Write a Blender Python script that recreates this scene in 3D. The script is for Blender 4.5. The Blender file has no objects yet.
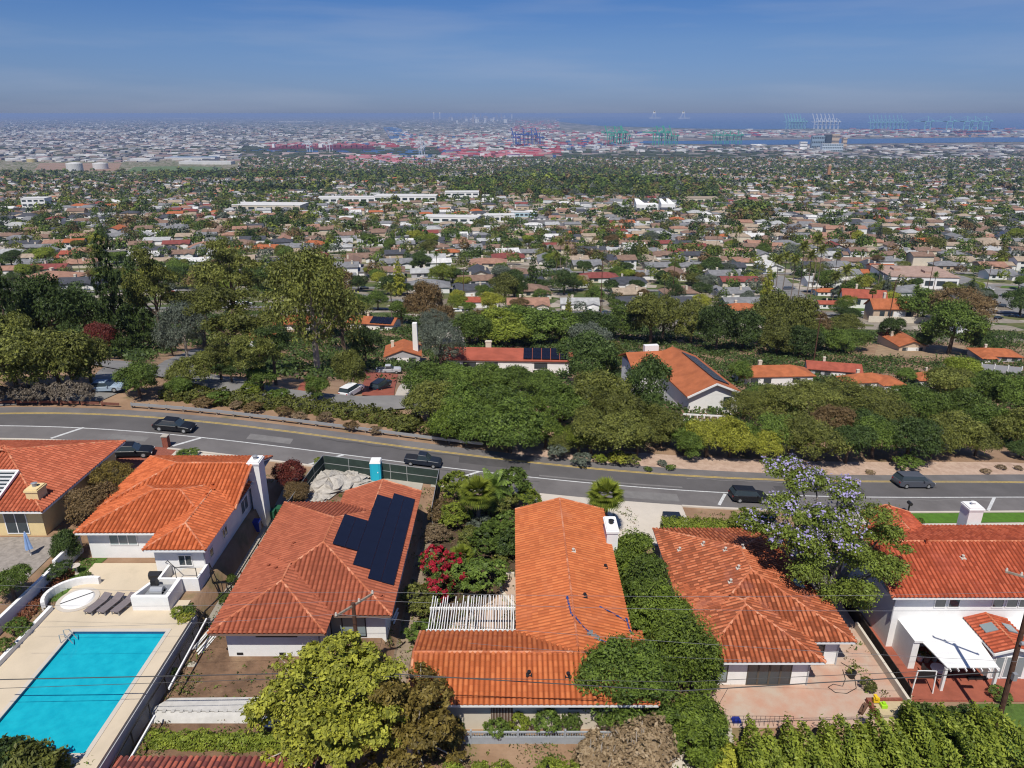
import bpy, math, random
import numpy as np
from mathutils import Vector
R = math.radians
rng = np.random.default_rng(7)
random.seed(7)
SC = bpy.context.scene
COL = SC.collection
# ------------------------------------------------------------------ camera, sky, sun, exposure
CZ = 250.0                      # camera height above the harbour water
PITCH = R(20.6); FPX = 720.0
cam = bpy.data.cameras.new('camera'); camo = bpy.data.objects.new('camera', cam); COL.objects.link(camo)
cam.sensor_width = 36.0; cam.lens = 36.0*FPX/1024.0; cam.clip_start = 0.5; cam.clip_end = 200000
camo.location = (0, 0, CZ); camo.rotation_euler = (R(90)-PITCH, 0, 0)
SC.camera = camo
W = bpy.data.worlds.new('World'); SC.world = W; W.use_nodes = True
wn = W.node_tree.nodes; wl = W.node_tree.links; wn.clear()
SUN_EL = R(58); SUN_AZ = R(190)          # azimuth clockwise from +Y: behind the camera, slightly to its left
sky = wn.new('ShaderNodeTexSky'); sky.sky_type = 'NISHITA'; sky.sun_disc = False
sky.sun_elevation = SUN_EL; sky.sun_rotation = SUN_AZ; sky.altitude = 250; sky.air_density = 1.0; sky.dust_density = 0.4; sky.ozone_density = 4.0
bg = wn.new('ShaderNodeBackground'); bg.inputs['Strength'].default_value = 0.075
tint = wn.new('ShaderNodeMix'); tint.data_type = 'RGBA'; tint.blend_type = 'MULTIPLY'; tint.inputs[0].default_value = 1.0
tint.inputs[7].default_value = (0.62, 0.72, 0.92, 1)
wo = wn.new('ShaderNodeOutputWorld')
# thin streaks of high cloud
tc = wn.new('ShaderNodeTexCoord'); mp = wn.new('ShaderNodeMapping'); mp.inputs['Scale'].default_value = (1.2, 1.2, 11)
nz = wn.new('ShaderNodeTexNoise'); nz.inputs['Scale'].default_value = 2.6; nz.inputs['Detail'].default_value = 5
cr = wn.new('ShaderNodeMapRange'); cr.inputs['From Min'].default_value = 0.47; cr.inputs['From Max'].default_value = 0.75; cr.inputs['To Max'].default_value = 0.26
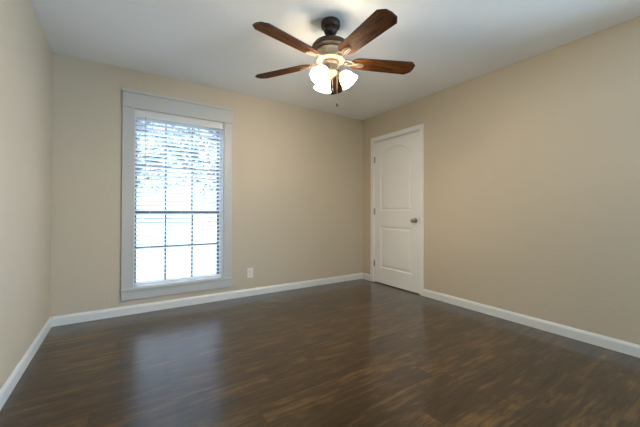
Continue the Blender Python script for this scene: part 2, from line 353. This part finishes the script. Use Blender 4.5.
----
# Stated exercise
Skip the pictures and transcribe the rest of the records exactly.

# Solution for this problem
Write a Blender Python script that recreates this scene in 3D. The script is for Blender 4.5. The Blender file has no objects yet.
import bpy, math, random
import numpy as np
from mathutils import Vector
R = math.radians
rng = np.random.default_rng(7)
random.seed(7)
SC = bpy.context.scene
COL = SC.collection
# ------------------------------------------------------------------ camera, sky, sun, exposure
CZ = 250.0                      # camera height above the harbour water
PITCH = R(20.6); FPX = 720.0
cam = bpy.data.cameras.new('camera'); camo = bpy.data.objects.new('camera', cam); COL.objects.link(camo)
cam.sensor_width = 36.0; cam.lens = 36.0*FPX/1024.0; cam.clip_start = 0.5; cam.clip_end = 200000
camo.location = (0, 0, CZ); camo.rotation_euler = (R(90)-PITCH, 0, 0)
SC.camera = camo
W = bpy.data.worlds.new('World'); SC.world = W; W.use_nodes = True
wn = W.node_tree.nodes; wl = W.node_tree.links; wn.clear()
SUN_EL = R(58); SUN_AZ = R(190)          # azimuth clockwise from +Y: behind the camera, slightly to its left
sky = wn.new('ShaderNodeTexSky'); sky.sky_type = 'NISHITA'; sky.sun_disc = False
sky.sun_elevation = SUN_EL; sky.sun_rotation = SUN_AZ; sky.altitude = 250; sky.air_density = 1.0; sky.dust_density = 0.4; sky.ozone_density = 4.0
bg = wn.new('ShaderNodeBackground'); bg.inputs['Strength'].default_value = 0.075
tint = wn.new('ShaderNodeMix'); tint.data_type = 'RGBA'; tint.blend_type = 'MULTIPLY'; tint.inputs[0].default_value = 1.0
tint.inputs[7].default_value = (0.62, 0.72, 0.92, 1)
wo = wn.new('ShaderNodeOutputWorld')
# thin streaks of high cloud
tc = wn.new('ShaderNodeTexCoord'); mp = wn.new('ShaderNodeMapping'); mp.inputs['Scale'].default_value = (1.2, 1.2, 11)
nz = wn.new('ShaderNodeTexNoise'); nz.inputs['Scale'].default_value = 2.6; nz.inputs['Detail'].default_value = 5
cr = wn.new('ShaderNodeMapRange'); cr.inputs['From Min'].default_value = 0.47; cr.inputs['From Max'].default_value = 0.75; cr.inputs['To Max'].default_value = 0.26
Continue the Blender Python script for this scene: part 2, from line 353. This part finishes the script. Use Blender 4.5.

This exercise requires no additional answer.